This recent headline caught my eye (which reflexively winced from painful memories of point-blank encounters):
Super Soaker creator awarded $72.9M from Hasbro.
Not just because it involved one of my favorite pre-video-game toys, or because of the money involved. But that there was a creator behind the Super Soaker, a single person who had a passion to make industrial-powered squirt guns. The Super Soaker was great, but I just figured it was the product of committee, the natural evolution of toy guns trying to emulate the power of real ones. And as a kid, you don’t think of toys being actual engineering achievements.
But the story behind the Super Soaker is even more interesting than the millions it earned Lonnie Johnson, a former NASA rocket scientist. For one, Johnson stumbled upon the idea at a time when his day job was building a nuclear power source for the Galileo spacecraft. And in this particular Eureka moment, he wasn’t at his day job, but at home in the bathroom, trying to come up with a new kind of refrigerator cooling system that would save the ozone layer.
From this fantastic New York Times profile in 2001:
On his day job in 1982, Lonnie G. Johnson, a 32-year-old aerospace engineer, was preparing an interplanetary spacecraft for its atomic battery. But he dreamed of inventing something that would change life on earth.
He often worked at home as his wife and children slept. One weekend, while tinkering in his bathroom, Mr. Johnson hooked up to the sink a prototype cooling device.
Meant to run on water, it bore at one end a length of vinyl tubing and a homemade metal nozzle. The rest, as they say, is history.
”I turned and shot into the bathtub,” he recalled. The blast was so powerful that the whoosh of accompanying air set the bathroom curtains flying. ”I said to myself, ‘Jeez, this would make a great water gun.’ ”
Mr. Johnson is the inventor of the Super Soaker, what industry experts call the world’s most powerful and popular squirt gun.
Since the Super Soaker’s introduction in 1990, it has earned nearly $1 billion in revenue. Johnson was not a poor man before the recent $72.9 million windfall of royalties, one of the rare tireless inventors who reap financial rewards in their own lifetimes. The Super Soaker was just a bullet point in a long list of envy-inspiring achievements.
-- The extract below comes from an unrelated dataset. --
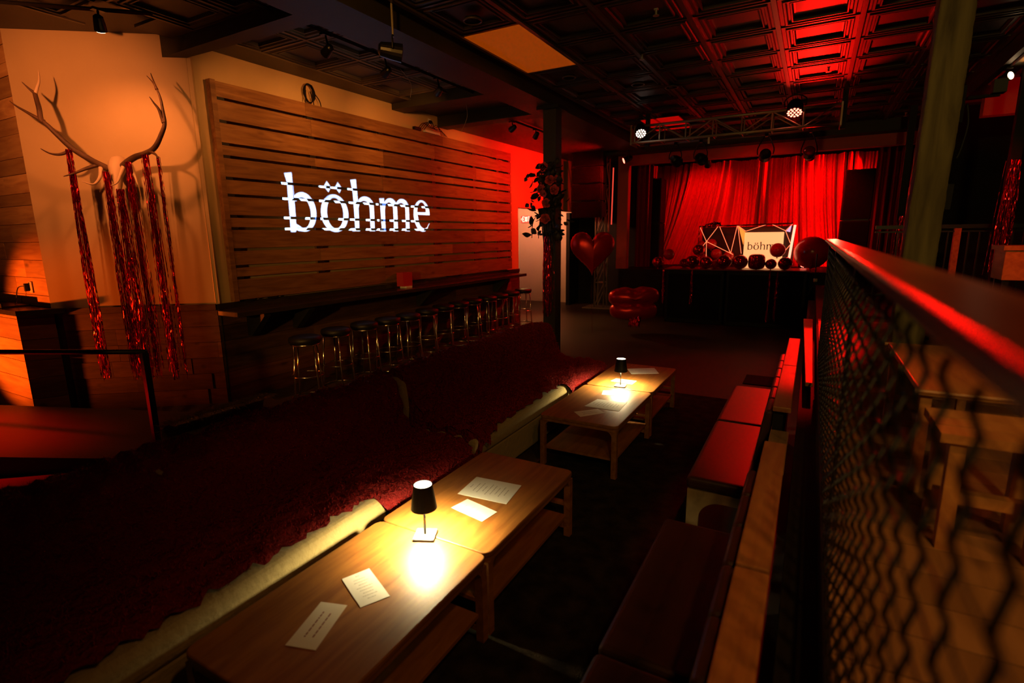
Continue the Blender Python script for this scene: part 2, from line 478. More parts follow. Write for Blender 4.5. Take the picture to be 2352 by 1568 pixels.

From the AJC:
- As an Alabama high school senior, Johnson finished building a remote-controlled robot with a reel-to-reel tape player for a brain and jukebox solenoids controlling its pneumatic limbs
- After graduating from Tuskegee he joined the Air Force and worked at the Air Force Weapons Laboratory at Sandia
- Worked for NASA’s Jet Propulsion Lab on the Galileo mission to Jupiter and the Mars Observer project
- He also helped design the Cassini robot probe that flew 740 million miles to Saturn.
The best part: Johnson hasn’t been satisfied with his fortunes. He continues to work on and create renewable and efficient energy sources, the same thing he was doing decades ago when tinkering around with his bathroom sink.
Read this MIT profile of him in 1998. One thing that sticks out to me about Johnson is that, unlike the archetypal business-minded inventors, real and fictional, who have been lucky to have become rich while they were alive, he seems to have kept a low profile, even as he continues to attempt moon-shot engineering projects (“Super Soaker Inventor Invents New Thermoelectric Generator”). His Wikipedia entry seems far too short for someone best known for the farthest-shooting water gun.